— START DATA BLOCK —
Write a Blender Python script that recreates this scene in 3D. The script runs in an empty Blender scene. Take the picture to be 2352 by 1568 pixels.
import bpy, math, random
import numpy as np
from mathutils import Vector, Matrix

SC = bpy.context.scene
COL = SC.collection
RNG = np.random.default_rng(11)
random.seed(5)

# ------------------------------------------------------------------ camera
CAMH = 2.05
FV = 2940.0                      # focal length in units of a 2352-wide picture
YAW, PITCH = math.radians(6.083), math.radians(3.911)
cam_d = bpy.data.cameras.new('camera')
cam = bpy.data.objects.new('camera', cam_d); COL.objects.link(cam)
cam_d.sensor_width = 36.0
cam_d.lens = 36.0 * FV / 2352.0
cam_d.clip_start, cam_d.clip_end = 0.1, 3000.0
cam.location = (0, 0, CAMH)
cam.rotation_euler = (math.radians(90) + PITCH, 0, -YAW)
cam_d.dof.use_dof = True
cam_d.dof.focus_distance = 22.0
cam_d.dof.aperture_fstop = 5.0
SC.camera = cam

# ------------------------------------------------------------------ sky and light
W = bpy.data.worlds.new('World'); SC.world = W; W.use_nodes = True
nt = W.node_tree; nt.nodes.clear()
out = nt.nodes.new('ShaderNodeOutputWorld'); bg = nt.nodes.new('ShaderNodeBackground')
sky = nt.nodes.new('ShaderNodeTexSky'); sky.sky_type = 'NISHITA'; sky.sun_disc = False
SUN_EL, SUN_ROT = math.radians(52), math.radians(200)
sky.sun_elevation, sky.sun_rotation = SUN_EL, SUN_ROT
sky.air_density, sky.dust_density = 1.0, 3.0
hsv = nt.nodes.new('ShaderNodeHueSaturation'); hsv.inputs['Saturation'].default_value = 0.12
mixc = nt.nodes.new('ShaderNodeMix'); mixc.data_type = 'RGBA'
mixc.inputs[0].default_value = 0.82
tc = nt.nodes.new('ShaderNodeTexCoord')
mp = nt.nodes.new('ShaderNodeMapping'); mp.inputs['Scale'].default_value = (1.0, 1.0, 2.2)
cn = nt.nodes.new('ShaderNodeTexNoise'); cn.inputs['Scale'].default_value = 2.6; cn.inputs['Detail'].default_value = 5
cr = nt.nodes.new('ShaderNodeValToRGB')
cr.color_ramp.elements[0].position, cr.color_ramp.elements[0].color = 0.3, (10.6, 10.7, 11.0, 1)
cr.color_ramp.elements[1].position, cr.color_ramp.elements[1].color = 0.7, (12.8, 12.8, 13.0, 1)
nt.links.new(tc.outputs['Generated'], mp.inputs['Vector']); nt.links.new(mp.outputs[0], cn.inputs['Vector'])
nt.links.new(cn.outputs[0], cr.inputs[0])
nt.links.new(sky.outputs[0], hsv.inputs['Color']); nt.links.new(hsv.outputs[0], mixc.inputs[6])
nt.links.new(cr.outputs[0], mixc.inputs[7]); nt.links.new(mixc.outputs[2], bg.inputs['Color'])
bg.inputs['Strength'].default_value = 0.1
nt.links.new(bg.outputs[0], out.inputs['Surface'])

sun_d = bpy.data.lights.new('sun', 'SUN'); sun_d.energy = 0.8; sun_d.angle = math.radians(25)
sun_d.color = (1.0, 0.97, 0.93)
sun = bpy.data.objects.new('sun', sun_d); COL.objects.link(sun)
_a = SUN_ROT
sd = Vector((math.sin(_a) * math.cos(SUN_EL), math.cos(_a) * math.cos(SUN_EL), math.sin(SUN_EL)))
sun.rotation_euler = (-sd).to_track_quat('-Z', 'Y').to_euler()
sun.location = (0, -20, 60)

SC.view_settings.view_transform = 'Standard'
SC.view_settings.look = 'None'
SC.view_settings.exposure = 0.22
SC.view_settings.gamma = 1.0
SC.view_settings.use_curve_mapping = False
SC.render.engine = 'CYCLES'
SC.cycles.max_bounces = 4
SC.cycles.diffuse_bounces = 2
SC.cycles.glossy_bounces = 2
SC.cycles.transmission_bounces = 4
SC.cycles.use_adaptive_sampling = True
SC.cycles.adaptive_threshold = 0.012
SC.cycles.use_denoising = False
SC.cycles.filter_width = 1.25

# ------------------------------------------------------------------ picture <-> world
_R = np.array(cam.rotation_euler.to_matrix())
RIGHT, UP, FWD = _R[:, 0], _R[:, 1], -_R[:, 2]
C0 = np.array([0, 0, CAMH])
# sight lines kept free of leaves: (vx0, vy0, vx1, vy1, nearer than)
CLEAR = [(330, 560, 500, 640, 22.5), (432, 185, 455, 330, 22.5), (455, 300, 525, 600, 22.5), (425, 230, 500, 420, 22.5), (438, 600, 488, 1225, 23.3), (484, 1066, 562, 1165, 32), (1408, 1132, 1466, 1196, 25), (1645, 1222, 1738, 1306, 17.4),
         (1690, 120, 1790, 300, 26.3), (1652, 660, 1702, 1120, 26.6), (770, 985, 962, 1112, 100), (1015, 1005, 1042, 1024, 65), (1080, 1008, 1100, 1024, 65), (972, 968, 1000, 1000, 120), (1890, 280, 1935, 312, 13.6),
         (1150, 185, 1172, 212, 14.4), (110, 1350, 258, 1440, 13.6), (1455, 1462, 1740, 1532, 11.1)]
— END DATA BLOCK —
** EXERCISE DIRECTIONS **
Repeat the material above in full, exactly as it stands.

** RESULT OF THIS TASK **
Write a Blender Python script that recreates this scene in 3D. The script runs in an empty Blender scene. Take the picture to be 2352 by 1568 pixels.
import bpy, math, random
import numpy as np
from mathutils import Vector, Matrix

SC = bpy.context.scene
COL = SC.collection
RNG = np.random.default_rng(11)
random.seed(5)

# ------------------------------------------------------------------ camera
CAMH = 2.05
FV = 2940.0                      # focal length in units of a 2352-wide picture
YAW, PITCH = math.radians(6.083), math.radians(3.911)
cam_d = bpy.data.cameras.new('camera')
cam = bpy.data.objects.new('camera', cam_d); COL.objects.link(cam)
cam_d.sensor_width = 36.0
cam_d.lens = 36.0 * FV / 2352.0
cam_d.clip_start, cam_d.clip_end = 0.1, 3000.0
cam.location = (0, 0, CAMH)
cam.rotation_euler = (math.radians(90) + PITCH, 0, -YAW)
cam_d.dof.use_dof = True
cam_d.dof.focus_distance = 22.0
cam_d.dof.aperture_fstop = 5.0
SC.camera = cam

# ------------------------------------------------------------------ sky and light
W = bpy.data.worlds.new('World'); SC.world = W; W.use_nodes = True
nt = W.node_tree; nt.nodes.clear()
out = nt.nodes.new('ShaderNodeOutputWorld'); bg = nt.nodes.new('ShaderNodeBackground')
sky = nt.nodes.new('ShaderNodeTexSky'); sky.sky_type = 'NISHITA'; sky.sun_disc = False
SUN_EL, SUN_ROT = math.radians(52), math.radians(200)
sky.sun_elevation, sky.sun_rotation = SUN_EL, SUN_ROT
sky.air_density, sky.dust_density = 1.0, 3.0
hsv = nt.nodes.new('ShaderNodeHueSaturation'); hsv.inputs['Saturation'].default_value = 0.12
mixc = nt.nodes.new('ShaderNodeMix'); mixc.data_type = 'RGBA'
mixc.inputs[0].default_value = 0.82
tc = nt.nodes.new('ShaderNodeTexCoord')
mp = nt.nodes.new('ShaderNodeMapping'); mp.inputs['Scale'].default_value = (1.0, 1.0, 2.2)
cn = nt.nodes.new('ShaderNodeTexNoise'); cn.inputs['Scale'].default_value = 2.6; cn.inputs['Detail'].default_value = 5
cr = nt.nodes.new('ShaderNodeValToRGB')
cr.color_ramp.elements[0].position, cr.color_ramp.elements[0].color = 0.3, (10.6, 10.7, 11.0, 1)
cr.color_ramp.elements[1].position, cr.color_ramp.elements[1].color = 0.7, (12.8, 12.8, 13.0, 1)
nt.links.new(tc.outputs['Generated'], mp.inputs['Vector']); nt.links.new(mp.outputs[0], cn.inputs['Vector'])
nt.links.new(cn.outputs[0], cr.inputs[0])
nt.links.new(sky.outputs[0], hsv.inputs['Color']); nt.links.new(hsv.outputs[0], mixc.inputs[6])
nt.links.new(cr.outputs[0], mixc.inputs[7]); nt.links.new(mixc.outputs[2], bg.inputs['Color'])
bg.inputs['Strength'].default_value = 0.1
nt.links.new(bg.outputs[0], out.inputs['Surface'])

sun_d = bpy.data.lights.new('sun', 'SUN'); sun_d.energy = 0.8; sun_d.angle = math.radians(25)
sun_d.color = (1.0, 0.97, 0.93)
sun = bpy.data.objects.new('sun', sun_d); COL.objects.link(sun)
_a = SUN_ROT
sd = Vector((math.sin(_a) * math.cos(SUN_EL), math.cos(_a) * math.cos(SUN_EL), math.sin(SUN_EL)))
sun.rotation_euler = (-sd).to_track_quat('-Z', 'Y').to_euler()
sun.location = (0, -20, 60)

SC.view_settings.view_transform = 'Standard'
SC.view_settings.look = 'None'
SC.view_settings.exposure = 0.22
SC.view_settings.gamma = 1.0
SC.view_settings.use_curve_mapping = False
SC.render.engine = 'CYCLES'
SC.cycles.max_bounces = 4
SC.cycles.diffuse_bounces = 2
SC.cycles.glossy_bounces = 2
SC.cycles.transmission_bounces = 4
SC.cycles.use_adaptive_sampling = True
SC.cycles.adaptive_threshold = 0.012
SC.cycles.use_denoising = False
SC.cycles.filter_width = 1.25

# ------------------------------------------------------------------ picture <-> world
_R = np.array(cam.rotation_euler.to_matrix())
RIGHT, UP, FWD = _R[:, 0], _R[:, 1], -_R[:, 2]
C0 = np.array([0, 0, CAMH])
# sight lines kept free of leaves: (vx0, vy0, vx1, vy1, nearer than)
CLEAR = [(330, 560, 500, 640, 22.5), (432, 185, 455, 330, 22.5), (455, 300, 525, 600, 22.5), (425, 230, 500, 420, 22.5), (438, 600, 488, 1225, 23.3), (484, 1066, 562, 1165, 32), (1408, 1132, 1466, 1196, 25), (1645, 1222, 1738, 1306, 17.4),
         (1690, 120, 1790, 300, 26.3), (1652, 660, 1702, 1120, 26.6), (770, 985, 962, 1112, 100), (1015, 1005, 1042, 1024, 65), (1080, 1008, 1100, 1024, 65), (972, 968, 1000, 1000, 120), (1890, 280, 1935, 312, 13.6),
         (1150, 185, 1172, 212, 14.4), (110, 1350, 258, 1440, 13.6), (1455, 1462, 1740, 1532, 11.1)]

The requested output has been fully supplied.